▶ [Written problem]:
Repeat the listing in full. Nothing may be added or left out.
* BEGIN Recorded information *
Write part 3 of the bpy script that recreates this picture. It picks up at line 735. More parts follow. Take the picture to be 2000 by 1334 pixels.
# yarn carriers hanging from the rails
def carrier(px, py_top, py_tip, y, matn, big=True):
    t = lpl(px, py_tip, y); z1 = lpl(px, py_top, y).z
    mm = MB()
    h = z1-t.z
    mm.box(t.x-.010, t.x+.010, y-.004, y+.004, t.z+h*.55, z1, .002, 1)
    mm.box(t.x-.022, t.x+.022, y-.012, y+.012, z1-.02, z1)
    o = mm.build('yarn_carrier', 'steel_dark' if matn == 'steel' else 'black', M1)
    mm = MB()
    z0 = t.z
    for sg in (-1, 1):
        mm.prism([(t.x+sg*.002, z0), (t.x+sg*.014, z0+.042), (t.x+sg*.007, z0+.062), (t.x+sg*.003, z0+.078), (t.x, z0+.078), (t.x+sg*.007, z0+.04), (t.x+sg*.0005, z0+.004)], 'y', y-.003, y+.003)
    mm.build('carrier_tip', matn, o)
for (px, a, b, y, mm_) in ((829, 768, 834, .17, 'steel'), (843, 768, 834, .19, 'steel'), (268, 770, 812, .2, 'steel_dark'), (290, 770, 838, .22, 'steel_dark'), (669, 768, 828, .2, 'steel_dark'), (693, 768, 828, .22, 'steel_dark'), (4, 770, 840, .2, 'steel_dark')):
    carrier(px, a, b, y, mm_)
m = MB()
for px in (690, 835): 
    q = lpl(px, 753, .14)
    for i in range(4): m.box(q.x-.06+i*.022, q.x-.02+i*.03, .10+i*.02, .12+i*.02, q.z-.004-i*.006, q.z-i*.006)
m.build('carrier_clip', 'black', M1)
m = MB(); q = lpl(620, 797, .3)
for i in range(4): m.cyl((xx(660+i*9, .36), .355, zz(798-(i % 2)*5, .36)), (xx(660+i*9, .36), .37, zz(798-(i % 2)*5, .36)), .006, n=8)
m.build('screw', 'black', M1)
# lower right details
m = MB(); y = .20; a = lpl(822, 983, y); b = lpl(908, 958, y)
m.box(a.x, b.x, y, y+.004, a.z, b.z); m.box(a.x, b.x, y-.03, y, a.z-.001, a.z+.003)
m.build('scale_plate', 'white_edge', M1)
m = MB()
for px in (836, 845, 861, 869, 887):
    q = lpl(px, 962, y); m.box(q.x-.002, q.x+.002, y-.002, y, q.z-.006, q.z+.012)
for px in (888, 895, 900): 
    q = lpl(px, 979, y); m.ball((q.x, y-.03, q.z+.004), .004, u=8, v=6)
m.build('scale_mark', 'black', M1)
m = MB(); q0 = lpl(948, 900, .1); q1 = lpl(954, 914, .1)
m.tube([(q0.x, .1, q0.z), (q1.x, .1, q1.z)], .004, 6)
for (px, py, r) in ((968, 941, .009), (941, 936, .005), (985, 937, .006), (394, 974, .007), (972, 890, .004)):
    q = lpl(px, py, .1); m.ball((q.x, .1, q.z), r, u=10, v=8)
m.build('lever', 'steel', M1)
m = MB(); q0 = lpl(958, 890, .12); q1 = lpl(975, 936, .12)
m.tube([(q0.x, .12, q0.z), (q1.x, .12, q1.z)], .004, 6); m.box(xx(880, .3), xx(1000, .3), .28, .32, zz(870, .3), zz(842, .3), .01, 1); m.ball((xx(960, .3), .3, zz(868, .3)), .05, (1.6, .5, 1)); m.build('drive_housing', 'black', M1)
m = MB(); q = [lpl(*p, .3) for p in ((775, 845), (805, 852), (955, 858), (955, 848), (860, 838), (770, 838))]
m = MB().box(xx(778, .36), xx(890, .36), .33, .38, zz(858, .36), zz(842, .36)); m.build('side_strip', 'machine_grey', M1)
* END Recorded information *
▶ [Task solution]:
Write part 3 of the bpy script that recreates this picture. It picks up at line 735. More parts follow. Take the picture to be 2000 by 1334 pixels.
# yarn carriers hanging from the rails
def carrier(px, py_top, py_tip, y, matn, big=True):
    t = lpl(px, py_tip, y); z1 = lpl(px, py_top, y).z
    mm = MB()
    h = z1-t.z
    mm.box(t.x-.010, t.x+.010, y-.004, y+.004, t.z+h*.55, z1, .002, 1)
    mm.box(t.x-.022, t.x+.022, y-.012, y+.012, z1-.02, z1)
    o = mm.build('yarn_carrier', 'steel_dark' if matn == 'steel' else 'black', M1)
    mm = MB()
    z0 = t.z
    for sg in (-1, 1):
        mm.prism([(t.x+sg*.002, z0), (t.x+sg*.014, z0+.042), (t.x+sg*.007, z0+.062), (t.x+sg*.003, z0+.078), (t.x, z0+.078), (t.x+sg*.007, z0+.04), (t.x+sg*.0005, z0+.004)], 'y', y-.003, y+.003)
    mm.build('carrier_tip', matn, o)
for (px, a, b, y, mm_) in ((829, 768, 834, .17, 'steel'), (843, 768, 834, .19, 'steel'), (268, 770, 812, .2, 'steel_dark'), (290, 770, 838, .22, 'steel_dark'), (669, 768, 828, .2, 'steel_dark'), (693, 768, 828, .22, 'steel_dark'), (4, 770, 840, .2, 'steel_dark')):
    carrier(px, a, b, y, mm_)
m = MB()
for px in (690, 835): 
    q = lpl(px, 753, .14)
    for i in range(4): m.box(q.x-.06+i*.022, q.x-.02+i*.03, .10+i*.02, .12+i*.02, q.z-.004-i*.006, q.z-i*.006)
m.build('carrier_clip', 'black', M1)
m = MB(); q = lpl(620, 797, .3)
for i in range(4): m.cyl((xx(660+i*9, .36), .355, zz(798-(i % 2)*5, .36)), (xx(660+i*9, .36), .37, zz(798-(i % 2)*5, .36)), .006, n=8)
m.build('screw', 'black', M1)
# lower right details
m = MB(); y = .20; a = lpl(822, 983, y); b = lpl(908, 958, y)
m.box(a.x, b.x, y, y+.004, a.z, b.z); m.box(a.x, b.x, y-.03, y, a.z-.001, a.z+.003)
m.build('scale_plate', 'white_edge', M1)
m = MB()
for px in (836, 845, 861, 869, 887):
    q = lpl(px, 962, y); m.box(q.x-.002, q.x+.002, y-.002, y, q.z-.006, q.z+.012)
for px in (888, 895, 900): 
    q = lpl(px, 979, y); m.ball((q.x, y-.03, q.z+.004), .004, u=8, v=6)
m.build('scale_mark', 'black', M1)
m = MB(); q0 = lpl(948, 900, .1); q1 = lpl(954, 914, .1)
m.tube([(q0.x, .1, q0.z), (q1.x, .1, q1.z)], .004, 6)
for (px, py, r) in ((968, 941, .009), (941, 936, .005), (985, 937, .006), (394, 974, .007), (972, 890, .004)):
    q = lpl(px, py, .1); m.ball((q.x, .1, q.z), r, u=10, v=8)
m.build('lever', 'steel', M1)
m = MB(); q0 = lpl(958, 890, .12); q1 = lpl(975, 936, .12)
m.tube([(q0.x, .12, q0.z), (q1.x, .12, q1.z)], .004, 6); m.box(xx(880, .3), xx(1000, .3), .28, .32, zz(870, .3), zz(842, .3), .01, 1); m.ball((xx(960, .3), .3, zz(868, .3)), .05, (1.6, .5, 1)); m.build('drive_housing', 'black', M1)
m = MB(); q = [lpl(*p, .3) for p in ((775, 845), (805, 852), (955, 858), (955, 848), (860, 838), (770, 838))]
m = MB().box(xx(778, .36), xx(890, .36), .33, .38, zz(858, .36), zz(842, .36)); m.build('side_strip', 'machine_grey', M1)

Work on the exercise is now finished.